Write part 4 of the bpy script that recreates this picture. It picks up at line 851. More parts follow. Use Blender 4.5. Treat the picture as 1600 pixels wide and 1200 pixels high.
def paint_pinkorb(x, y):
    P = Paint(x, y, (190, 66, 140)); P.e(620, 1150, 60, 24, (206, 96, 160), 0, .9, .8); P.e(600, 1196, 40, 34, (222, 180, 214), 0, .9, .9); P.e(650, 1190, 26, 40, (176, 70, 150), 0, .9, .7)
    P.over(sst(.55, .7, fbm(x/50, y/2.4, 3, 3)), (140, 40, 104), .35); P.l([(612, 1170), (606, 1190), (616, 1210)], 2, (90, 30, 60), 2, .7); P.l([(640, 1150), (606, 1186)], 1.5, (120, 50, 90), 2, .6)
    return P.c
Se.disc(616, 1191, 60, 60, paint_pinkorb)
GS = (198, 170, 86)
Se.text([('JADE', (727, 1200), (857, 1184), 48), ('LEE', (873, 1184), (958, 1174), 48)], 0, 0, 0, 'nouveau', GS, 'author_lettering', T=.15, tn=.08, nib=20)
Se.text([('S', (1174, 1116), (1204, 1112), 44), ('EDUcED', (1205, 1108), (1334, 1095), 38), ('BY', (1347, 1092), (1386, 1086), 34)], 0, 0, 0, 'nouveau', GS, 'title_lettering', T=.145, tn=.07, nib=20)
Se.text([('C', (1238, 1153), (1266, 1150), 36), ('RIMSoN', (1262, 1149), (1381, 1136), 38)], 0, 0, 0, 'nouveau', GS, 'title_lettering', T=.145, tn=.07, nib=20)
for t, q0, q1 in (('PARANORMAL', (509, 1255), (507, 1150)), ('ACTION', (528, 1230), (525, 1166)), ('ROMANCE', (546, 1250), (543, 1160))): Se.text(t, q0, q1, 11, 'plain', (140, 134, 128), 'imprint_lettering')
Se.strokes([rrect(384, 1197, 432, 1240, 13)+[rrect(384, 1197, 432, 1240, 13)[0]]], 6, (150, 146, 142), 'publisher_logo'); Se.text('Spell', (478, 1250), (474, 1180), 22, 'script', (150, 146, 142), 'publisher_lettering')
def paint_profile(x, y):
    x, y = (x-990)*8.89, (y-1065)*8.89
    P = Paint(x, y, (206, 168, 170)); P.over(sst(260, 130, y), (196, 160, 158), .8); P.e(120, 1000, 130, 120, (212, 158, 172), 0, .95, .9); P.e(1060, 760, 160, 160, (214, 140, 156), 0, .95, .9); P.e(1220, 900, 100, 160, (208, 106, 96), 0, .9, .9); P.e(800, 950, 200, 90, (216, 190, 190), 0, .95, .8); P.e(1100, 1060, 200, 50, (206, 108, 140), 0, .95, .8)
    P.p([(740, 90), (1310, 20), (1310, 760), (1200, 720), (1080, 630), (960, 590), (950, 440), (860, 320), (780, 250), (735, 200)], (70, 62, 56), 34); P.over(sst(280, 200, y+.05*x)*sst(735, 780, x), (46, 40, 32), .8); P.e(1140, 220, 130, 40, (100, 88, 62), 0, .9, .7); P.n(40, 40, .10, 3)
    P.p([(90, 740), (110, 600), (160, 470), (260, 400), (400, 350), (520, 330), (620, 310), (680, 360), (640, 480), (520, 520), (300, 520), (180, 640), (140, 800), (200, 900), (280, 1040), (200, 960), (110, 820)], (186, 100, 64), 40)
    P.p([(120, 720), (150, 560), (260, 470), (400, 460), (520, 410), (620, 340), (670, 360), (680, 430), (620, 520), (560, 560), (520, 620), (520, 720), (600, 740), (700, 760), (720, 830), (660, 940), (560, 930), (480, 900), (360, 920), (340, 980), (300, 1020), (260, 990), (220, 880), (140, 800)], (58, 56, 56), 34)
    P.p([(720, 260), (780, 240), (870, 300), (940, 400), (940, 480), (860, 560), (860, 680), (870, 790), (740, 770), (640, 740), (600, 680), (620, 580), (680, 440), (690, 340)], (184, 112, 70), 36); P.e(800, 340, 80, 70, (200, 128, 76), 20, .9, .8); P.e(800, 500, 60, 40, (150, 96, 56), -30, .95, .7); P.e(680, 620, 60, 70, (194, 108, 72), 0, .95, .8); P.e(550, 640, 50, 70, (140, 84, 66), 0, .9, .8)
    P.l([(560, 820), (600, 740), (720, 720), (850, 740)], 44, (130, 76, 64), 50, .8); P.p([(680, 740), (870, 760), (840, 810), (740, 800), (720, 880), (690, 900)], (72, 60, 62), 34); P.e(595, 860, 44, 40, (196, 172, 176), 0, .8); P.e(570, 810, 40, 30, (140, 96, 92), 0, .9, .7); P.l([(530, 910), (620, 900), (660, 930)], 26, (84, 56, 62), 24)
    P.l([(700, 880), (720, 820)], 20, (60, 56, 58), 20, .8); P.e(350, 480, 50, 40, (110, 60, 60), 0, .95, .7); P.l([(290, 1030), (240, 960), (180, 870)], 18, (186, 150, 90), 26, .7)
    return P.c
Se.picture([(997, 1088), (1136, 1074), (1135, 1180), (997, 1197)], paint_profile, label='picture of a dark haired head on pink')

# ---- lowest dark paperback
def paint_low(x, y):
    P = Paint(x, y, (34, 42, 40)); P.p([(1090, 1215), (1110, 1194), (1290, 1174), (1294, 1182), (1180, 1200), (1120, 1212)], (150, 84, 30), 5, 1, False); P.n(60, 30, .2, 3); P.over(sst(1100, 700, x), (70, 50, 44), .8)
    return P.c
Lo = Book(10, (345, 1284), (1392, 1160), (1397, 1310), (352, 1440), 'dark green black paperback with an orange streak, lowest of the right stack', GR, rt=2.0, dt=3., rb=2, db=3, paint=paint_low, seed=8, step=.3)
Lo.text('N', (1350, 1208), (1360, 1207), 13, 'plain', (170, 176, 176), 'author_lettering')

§

Goal: Go through the material above line by line and copy it exactly.

Full solution:
Write part 4 of the bpy script that recreates this picture. It picks up at line 851. More parts follow. Use Blender 4.5. Treat the picture as 1600 pixels wide and 1200 pixels high.
def paint_pinkorb(x, y):
    P = Paint(x, y, (190, 66, 140)); P.e(620, 1150, 60, 24, (206, 96, 160), 0, .9, .8); P.e(600, 1196, 40, 34, (222, 180, 214), 0, .9, .9); P.e(650, 1190, 26, 40, (176, 70, 150), 0, .9, .7)
    P.over(sst(.55, .7, fbm(x/50, y/2.4, 3, 3)), (140, 40, 104), .35); P.l([(612, 1170), (606, 1190), (616, 1210)], 2, (90, 30, 60), 2, .7); P.l([(640, 1150), (606, 1186)], 1.5, (120, 50, 90), 2, .6)
    return P.c
Se.disc(616, 1191, 60, 60, paint_pinkorb)
GS = (198, 170, 86)
Se.text([('JADE', (727, 1200), (857, 1184), 48), ('LEE', (873, 1184), (958, 1174), 48)], 0, 0, 0, 'nouveau', GS, 'author_lettering', T=.15, tn=.08, nib=20)
Se.text([('S', (1174, 1116), (1204, 1112), 44), ('EDUcED', (1205, 1108), (1334, 1095), 38), ('BY', (1347, 1092), (1386, 1086), 34)], 0, 0, 0, 'nouveau', GS, 'title_lettering', T=.145, tn=.07, nib=20)
Se.text([('C', (1238, 1153), (1266, 1150), 36), ('RIMSoN', (1262, 1149), (1381, 1136), 38)], 0, 0, 0, 'nouveau', GS, 'title_lettering', T=.145, tn=.07, nib=20)
for t, q0, q1 in (('PARANORMAL', (509, 1255), (507, 1150)), ('ACTION', (528, 1230), (525, 1166)), ('ROMANCE', (546, 1250), (543, 1160))): Se.text(t, q0, q1, 11, 'plain', (140, 134, 128), 'imprint_lettering')
Se.strokes([rrect(384, 1197, 432, 1240, 13)+[rrect(384, 1197, 432, 1240, 13)[0]]], 6, (150, 146, 142), 'publisher_logo'); Se.text('Spell', (478, 1250), (474, 1180), 22, 'script', (150, 146, 142), 'publisher_lettering')
def paint_profile(x, y):
    x, y = (x-990)*8.89, (y-1065)*8.89
    P = Paint(x, y, (206, 168, 170)); P.over(sst(260, 130, y), (196, 160, 158), .8); P.e(120, 1000, 130, 120, (212, 158, 172), 0, .95, .9); P.e(1060, 760, 160, 160, (214, 140, 156), 0, .95, .9); P.e(1220, 900, 100, 160, (208, 106, 96), 0, .9, .9); P.e(800, 950, 200, 90, (216, 190, 190), 0, .95, .8); P.e(1100, 1060, 200, 50, (206, 108, 140), 0, .95, .8)
    P.p([(740, 90), (1310, 20), (1310, 760), (1200, 720), (1080, 630), (960, 590), (950, 440), (860, 320), (780, 250), (735, 200)], (70, 62, 56), 34); P.over(sst(280, 200, y+.05*x)*sst(735, 780, x), (46, 40, 32), .8); P.e(1140, 220, 130, 40, (100, 88, 62), 0, .9, .7); P.n(40, 40, .10, 3)
    P.p([(90, 740), (110, 600), (160, 470), (260, 400), (400, 350), (520, 330), (620, 310), (680, 360), (640, 480), (520, 520), (300, 520), (180, 640), (140, 800), (200, 900), (280, 1040), (200, 960), (110, 820)], (186, 100, 64), 40)
    P.p([(120, 720), (150, 560), (260, 470), (400, 460), (520, 410), (620, 340), (670, 360), (680, 430), (620, 520), (560, 560), (520, 620), (520, 720), (600, 740), (700, 760), (720, 830), (660, 940), (560, 930), (480, 900), (360, 920), (340, 980), (300, 1020), (260, 990), (220, 880), (140, 800)], (58, 56, 56), 34)
    P.p([(720, 260), (780, 240), (870, 300), (940, 400), (940, 480), (860, 560), (860, 680), (870, 790), (740, 770), (640, 740), (600, 680), (620, 580), (680, 440), (690, 340)], (184, 112, 70), 36); P.e(800, 340, 80, 70, (200, 128, 76), 20, .9, .8); P.e(800, 500, 60, 40, (150, 96, 56), -30, .95, .7); P.e(680, 620, 60, 70, (194, 108, 72), 0, .95, .8); P.e(550, 640, 50, 70, (140, 84, 66), 0, .9, .8)
    P.l([(560, 820), (600, 740), (720, 720), (850, 740)], 44, (130, 76, 64), 50, .8); P.p([(680, 740), (870, 760), (840, 810), (740, 800), (720, 880), (690, 900)], (72, 60, 62), 34); P.e(595, 860, 44, 40, (196, 172, 176), 0, .8); P.e(570, 810, 40, 30, (140, 96, 92), 0, .9, .7); P.l([(530, 910), (620, 900), (660, 930)], 26, (84, 56, 62), 24)
    P.l([(700, 880), (720, 820)], 20, (60, 56, 58), 20, .8); P.e(350, 480, 50, 40, (110, 60, 60), 0, .95, .7); P.l([(290, 1030), (240, 960), (180, 870)], 18, (186, 150, 90), 26, .7)
    return P.c
Se.picture([(997, 1088), (1136, 1074), (1135, 1180), (997, 1197)], paint_profile, label='picture of a dark haired head on pink')

# ---- lowest dark paperback
def paint_low(x, y):
    P = Paint(x, y, (34, 42, 40)); P.p([(1090, 1215), (1110, 1194), (1290, 1174), (1294, 1182), (1180, 1200), (1120, 1212)], (150, 84, 30), 5, 1, False); P.n(60, 30, .2, 3); P.over(sst(1100, 700, x), (70, 50, 44), .8)
    return P.c
Lo = Book(10, (345, 1284), (1392, 1160), (1397, 1310), (352, 1440), 'dark green black paperback with an orange streak, lowest of the right stack', GR, rt=2.0, dt=3., rb=2, db=3, paint=paint_low, seed=8, step=.3)
Lo.text('N', (1350, 1208), (1360, 1207), 13, 'plain', (170, 176, 176), 'author_lettering')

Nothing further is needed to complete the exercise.